Begin

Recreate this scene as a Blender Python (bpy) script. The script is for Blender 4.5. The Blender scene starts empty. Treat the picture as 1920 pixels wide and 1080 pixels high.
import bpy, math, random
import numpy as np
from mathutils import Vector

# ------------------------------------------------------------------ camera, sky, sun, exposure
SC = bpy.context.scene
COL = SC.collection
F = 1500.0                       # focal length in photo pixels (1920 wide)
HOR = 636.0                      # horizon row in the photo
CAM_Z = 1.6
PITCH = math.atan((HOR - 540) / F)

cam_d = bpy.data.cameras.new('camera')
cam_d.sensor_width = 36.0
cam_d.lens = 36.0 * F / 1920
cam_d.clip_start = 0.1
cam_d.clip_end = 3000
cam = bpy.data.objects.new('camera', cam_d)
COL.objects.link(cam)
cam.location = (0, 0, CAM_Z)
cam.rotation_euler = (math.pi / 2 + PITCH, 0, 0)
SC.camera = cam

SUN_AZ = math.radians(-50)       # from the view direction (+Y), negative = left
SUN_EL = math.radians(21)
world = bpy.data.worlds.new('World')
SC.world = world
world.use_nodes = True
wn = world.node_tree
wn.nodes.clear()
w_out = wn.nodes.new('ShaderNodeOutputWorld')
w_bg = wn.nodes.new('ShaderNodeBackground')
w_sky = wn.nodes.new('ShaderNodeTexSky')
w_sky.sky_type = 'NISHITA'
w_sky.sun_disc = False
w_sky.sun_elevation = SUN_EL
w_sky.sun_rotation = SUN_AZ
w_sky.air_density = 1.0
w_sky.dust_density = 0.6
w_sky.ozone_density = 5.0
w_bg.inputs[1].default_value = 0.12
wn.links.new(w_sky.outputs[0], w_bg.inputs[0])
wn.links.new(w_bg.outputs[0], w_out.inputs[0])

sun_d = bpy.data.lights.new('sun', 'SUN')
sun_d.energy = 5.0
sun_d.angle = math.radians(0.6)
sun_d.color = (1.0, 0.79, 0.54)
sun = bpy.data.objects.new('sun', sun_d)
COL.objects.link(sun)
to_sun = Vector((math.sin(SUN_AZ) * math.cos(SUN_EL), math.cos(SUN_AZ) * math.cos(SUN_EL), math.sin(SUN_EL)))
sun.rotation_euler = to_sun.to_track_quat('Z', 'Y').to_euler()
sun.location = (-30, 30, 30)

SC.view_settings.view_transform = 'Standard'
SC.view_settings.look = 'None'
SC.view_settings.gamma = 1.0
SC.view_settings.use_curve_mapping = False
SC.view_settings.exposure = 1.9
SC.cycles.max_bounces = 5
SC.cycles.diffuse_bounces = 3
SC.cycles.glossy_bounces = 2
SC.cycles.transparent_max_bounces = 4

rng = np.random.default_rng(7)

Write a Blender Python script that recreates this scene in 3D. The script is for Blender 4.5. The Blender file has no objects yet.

End

The task:
Emit the records above again, exactly, with no line skipped.

The solution:
Recreate this scene as a Blender Python (bpy) script. The script is for Blender 4.5. The Blender scene starts empty. Treat the picture as 1920 pixels wide and 1080 pixels high.
import bpy, math, random
import numpy as np
from mathutils import Vector

# ------------------------------------------------------------------ camera, sky, sun, exposure
SC = bpy.context.scene
COL = SC.collection
F = 1500.0                       # focal length in photo pixels (1920 wide)
HOR = 636.0                      # horizon row in the photo
CAM_Z = 1.6
PITCH = math.atan((HOR - 540) / F)

cam_d = bpy.data.cameras.new('camera')
cam_d.sensor_width = 36.0
cam_d.lens = 36.0 * F / 1920
cam_d.clip_start = 0.1
cam_d.clip_end = 3000
cam = bpy.data.objects.new('camera', cam_d)
COL.objects.link(cam)
cam.location = (0, 0, CAM_Z)
cam.rotation_euler = (math.pi / 2 + PITCH, 0, 0)
SC.camera = cam

SUN_AZ = math.radians(-50)       # from the view direction (+Y), negative = left
SUN_EL = math.radians(21)
world = bpy.data.worlds.new('World')
SC.world = world
world.use_nodes = True
wn = world.node_tree
wn.nodes.clear()
w_out = wn.nodes.new('ShaderNodeOutputWorld')
w_bg = wn.nodes.new('ShaderNodeBackground')
w_sky = wn.nodes.new('ShaderNodeTexSky')
w_sky.sky_type = 'NISHITA'
w_sky.sun_disc = False
w_sky.sun_elevation = SUN_EL
w_sky.sun_rotation = SUN_AZ
w_sky.air_density = 1.0
w_sky.dust_density = 0.6
w_sky.ozone_density = 5.0
w_bg.inputs[1].default_value = 0.12
wn.links.new(w_sky.outputs[0], w_bg.inputs[0])
wn.links.new(w_bg.outputs[0], w_out.inputs[0])

sun_d = bpy.data.lights.new('sun', 'SUN')
sun_d.energy = 5.0
sun_d.angle = math.radians(0.6)
sun_d.color = (1.0, 0.79, 0.54)
sun = bpy.data.objects.new('sun', sun_d)
COL.objects.link(sun)
to_sun = Vector((math.sin(SUN_AZ) * math.cos(SUN_EL), math.cos(SUN_AZ) * math.cos(SUN_EL), math.sin(SUN_EL)))
sun.rotation_euler = to_sun.to_track_quat('Z', 'Y').to_euler()
sun.location = (-30, 30, 30)

SC.view_settings.view_transform = 'Standard'
SC.view_settings.look = 'None'
SC.view_settings.gamma = 1.0
SC.view_settings.use_curve_mapping = False
SC.view_settings.exposure = 1.9
SC.cycles.max_bounces = 5
SC.cycles.diffuse_bounces = 3
SC.cycles.glossy_bounces = 2
SC.cycles.transparent_max_bounces = 4

rng = np.random.default_rng(7)

Write a Blender Python script that recreates this scene in 3D. The script is for Blender 4.5. The Blender file has no objects yet.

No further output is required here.